• _Brief_
Copy out the listing that follows exactly, dropping every picture.

• _Data extract_
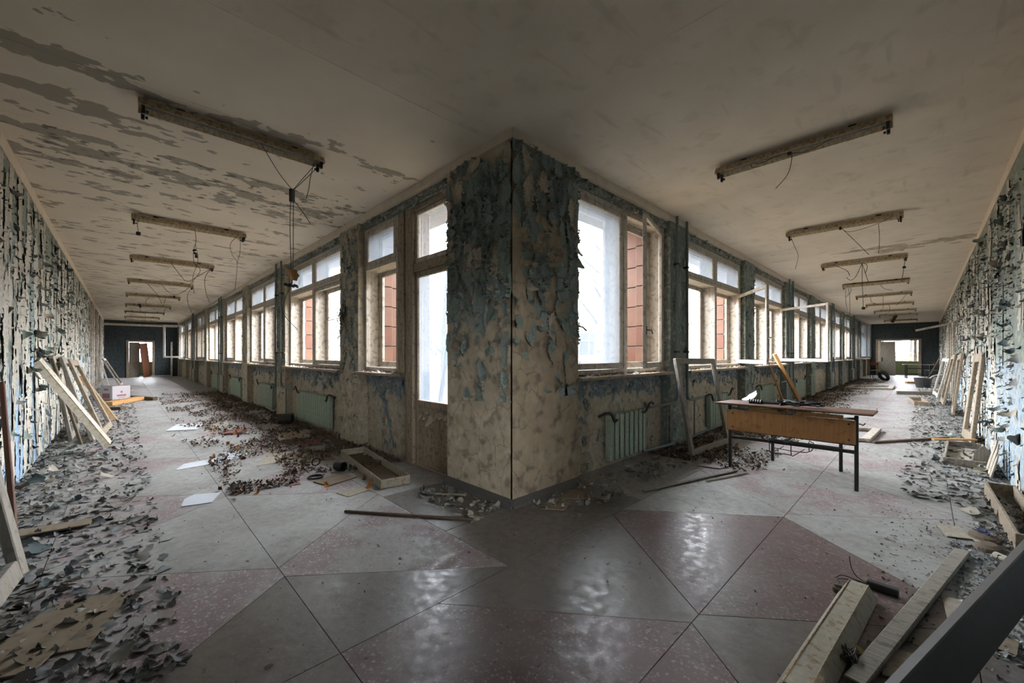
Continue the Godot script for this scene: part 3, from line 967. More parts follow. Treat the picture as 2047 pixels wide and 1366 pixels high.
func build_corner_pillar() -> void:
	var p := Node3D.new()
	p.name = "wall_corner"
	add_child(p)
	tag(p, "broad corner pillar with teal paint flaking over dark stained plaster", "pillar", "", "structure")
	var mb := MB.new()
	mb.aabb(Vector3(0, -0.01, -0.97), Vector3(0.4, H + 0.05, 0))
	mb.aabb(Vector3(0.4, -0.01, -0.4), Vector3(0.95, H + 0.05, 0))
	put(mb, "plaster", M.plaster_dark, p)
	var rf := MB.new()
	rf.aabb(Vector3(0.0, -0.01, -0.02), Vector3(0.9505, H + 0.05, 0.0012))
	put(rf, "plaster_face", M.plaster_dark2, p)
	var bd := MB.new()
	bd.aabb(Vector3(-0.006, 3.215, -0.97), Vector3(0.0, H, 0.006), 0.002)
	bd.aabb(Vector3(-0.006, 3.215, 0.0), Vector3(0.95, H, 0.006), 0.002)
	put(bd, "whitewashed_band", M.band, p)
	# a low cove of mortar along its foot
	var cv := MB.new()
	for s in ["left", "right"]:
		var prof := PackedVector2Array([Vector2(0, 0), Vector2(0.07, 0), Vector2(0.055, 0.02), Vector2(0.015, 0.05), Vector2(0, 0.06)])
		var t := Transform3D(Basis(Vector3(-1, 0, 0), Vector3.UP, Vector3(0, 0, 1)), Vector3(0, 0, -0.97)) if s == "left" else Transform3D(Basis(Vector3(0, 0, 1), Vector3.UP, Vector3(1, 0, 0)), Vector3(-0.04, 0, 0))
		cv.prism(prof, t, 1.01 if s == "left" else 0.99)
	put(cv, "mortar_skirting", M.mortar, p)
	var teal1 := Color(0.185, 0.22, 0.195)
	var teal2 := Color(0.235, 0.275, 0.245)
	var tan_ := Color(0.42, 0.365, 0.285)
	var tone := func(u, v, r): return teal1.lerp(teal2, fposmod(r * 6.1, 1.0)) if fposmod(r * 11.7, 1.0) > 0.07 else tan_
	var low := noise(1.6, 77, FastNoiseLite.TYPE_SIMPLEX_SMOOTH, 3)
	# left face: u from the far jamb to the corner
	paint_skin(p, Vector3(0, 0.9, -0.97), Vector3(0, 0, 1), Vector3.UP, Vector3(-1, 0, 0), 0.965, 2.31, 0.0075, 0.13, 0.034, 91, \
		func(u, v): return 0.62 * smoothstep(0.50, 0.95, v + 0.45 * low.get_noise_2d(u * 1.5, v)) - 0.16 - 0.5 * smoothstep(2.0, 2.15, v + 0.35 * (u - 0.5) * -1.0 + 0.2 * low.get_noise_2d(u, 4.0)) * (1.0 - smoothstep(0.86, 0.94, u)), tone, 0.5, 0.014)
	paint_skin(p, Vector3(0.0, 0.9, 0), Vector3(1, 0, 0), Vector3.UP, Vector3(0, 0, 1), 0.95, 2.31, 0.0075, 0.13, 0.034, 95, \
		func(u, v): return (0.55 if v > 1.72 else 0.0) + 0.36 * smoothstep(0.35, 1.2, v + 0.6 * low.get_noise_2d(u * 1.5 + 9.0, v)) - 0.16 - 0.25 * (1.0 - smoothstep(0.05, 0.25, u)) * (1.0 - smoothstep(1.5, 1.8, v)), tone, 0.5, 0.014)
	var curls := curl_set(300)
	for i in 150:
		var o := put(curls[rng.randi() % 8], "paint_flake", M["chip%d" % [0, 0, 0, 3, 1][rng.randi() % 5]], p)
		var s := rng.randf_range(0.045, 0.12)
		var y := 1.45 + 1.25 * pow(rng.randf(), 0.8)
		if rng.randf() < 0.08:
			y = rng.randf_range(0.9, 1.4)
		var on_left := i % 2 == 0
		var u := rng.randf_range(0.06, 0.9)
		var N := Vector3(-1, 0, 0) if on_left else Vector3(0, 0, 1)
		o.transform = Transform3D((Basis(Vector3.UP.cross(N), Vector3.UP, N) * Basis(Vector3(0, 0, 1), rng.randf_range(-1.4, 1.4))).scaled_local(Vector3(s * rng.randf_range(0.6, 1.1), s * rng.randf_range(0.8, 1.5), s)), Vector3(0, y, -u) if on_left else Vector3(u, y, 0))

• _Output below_
Continue the Godot script for this scene: part 3, from line 967. More parts follow. Treat the picture as 2047 pixels wide and 1366 pixels high.
func build_corner_pillar() -> void:
	var p := Node3D.new()
	p.name = "wall_corner"
	add_child(p)
	tag(p, "broad corner pillar with teal paint flaking over dark stained plaster", "pillar", "", "structure")
	var mb := MB.new()
	mb.aabb(Vector3(0, -0.01, -0.97), Vector3(0.4, H + 0.05, 0))
	mb.aabb(Vector3(0.4, -0.01, -0.4), Vector3(0.95, H + 0.05, 0))
	put(mb, "plaster", M.plaster_dark, p)
	var rf := MB.new()
	rf.aabb(Vector3(0.0, -0.01, -0.02), Vector3(0.9505, H + 0.05, 0.0012))
	put(rf, "plaster_face", M.plaster_dark2, p)
	var bd := MB.new()
	bd.aabb(Vector3(-0.006, 3.215, -0.97), Vector3(0.0, H, 0.006), 0.002)
	bd.aabb(Vector3(-0.006, 3.215, 0.0), Vector3(0.95, H, 0.006), 0.002)
	put(bd, "whitewashed_band", M.band, p)
	# a low cove of mortar along its foot
	var cv := MB.new()
	for s in ["left", "right"]:
		var prof := PackedVector2Array([Vector2(0, 0), Vector2(0.07, 0), Vector2(0.055, 0.02), Vector2(0.015, 0.05), Vector2(0, 0.06)])
		var t := Transform3D(Basis(Vector3(-1, 0, 0), Vector3.UP, Vector3(0, 0, 1)), Vector3(0, 0, -0.97)) if s == "left" else Transform3D(Basis(Vector3(0, 0, 1), Vector3.UP, Vector3(1, 0, 0)), Vector3(-0.04, 0, 0))
		cv.prism(prof, t, 1.01 if s == "left" else 0.99)
	put(cv, "mortar_skirting", M.mortar, p)
	var teal1 := Color(0.185, 0.22, 0.195)
	var teal2 := Color(0.235, 0.275, 0.245)
	var tan_ := Color(0.42, 0.365, 0.285)
	var tone := func(u, v, r): return teal1.lerp(teal2, fposmod(r * 6.1, 1.0)) if fposmod(r * 11.7, 1.0) > 0.07 else tan_
	var low := noise(1.6, 77, FastNoiseLite.TYPE_SIMPLEX_SMOOTH, 3)
	# left face: u from the far jamb to the corner
	paint_skin(p, Vector3(0, 0.9, -0.97), Vector3(0, 0, 1), Vector3.UP, Vector3(-1, 0, 0), 0.965, 2.31, 0.0075, 0.13, 0.034, 91, \
		func(u, v): return 0.62 * smoothstep(0.50, 0.95, v + 0.45 * low.get_noise_2d(u * 1.5, v)) - 0.16 - 0.5 * smoothstep(2.0, 2.15, v + 0.35 * (u - 0.5) * -1.0 + 0.2 * low.get_noise_2d(u, 4.0)) * (1.0 - smoothstep(0.86, 0.94, u)), tone, 0.5, 0.014)
	paint_skin(p, Vector3(0.0, 0.9, 0), Vector3(1, 0, 0), Vector3.UP, Vector3(0, 0, 1), 0.95, 2.31, 0.0075, 0.13, 0.034, 95, \
		func(u, v): return (0.55 if v > 1.72 else 0.0) + 0.36 * smoothstep(0.35, 1.2, v + 0.6 * low.get_noise_2d(u * 1.5 + 9.0, v)) - 0.16 - 0.25 * (1.0 - smoothstep(0.05, 0.25, u)) * (1.0 - smoothstep(1.5, 1.8, v)), tone, 0.5, 0.014)
	var curls := curl_set(300)
	for i in 150:
		var o := put(curls[rng.randi() % 8], "paint_flake", M["chip%d" % [0, 0, 0, 3, 1][rng.randi() % 5]], p)
		var s := rng.randf_range(0.045, 0.12)
		var y := 1.45 + 1.25 * pow(rng.randf(), 0.8)
		if rng.randf() < 0.08:
			y = rng.randf_range(0.9, 1.4)
		var on_left := i % 2 == 0
		var u := rng.randf_range(0.06, 0.9)
		var N := Vector3(-1, 0, 0) if on_left else Vector3(0, 0, 1)
		o.transform = Transform3D((Basis(Vector3.UP.cross(N), Vector3.UP, N) * Basis(Vector3(0, 0, 1), rng.randf_range(-1.4, 1.4))).scaled_local(Vector3(s * rng.randf_range(0.6, 1.1), s * rng.randf_range(0.8, 1.5), s)), Vector3(0, y, -u) if on_left else Vector3(u, y, 0))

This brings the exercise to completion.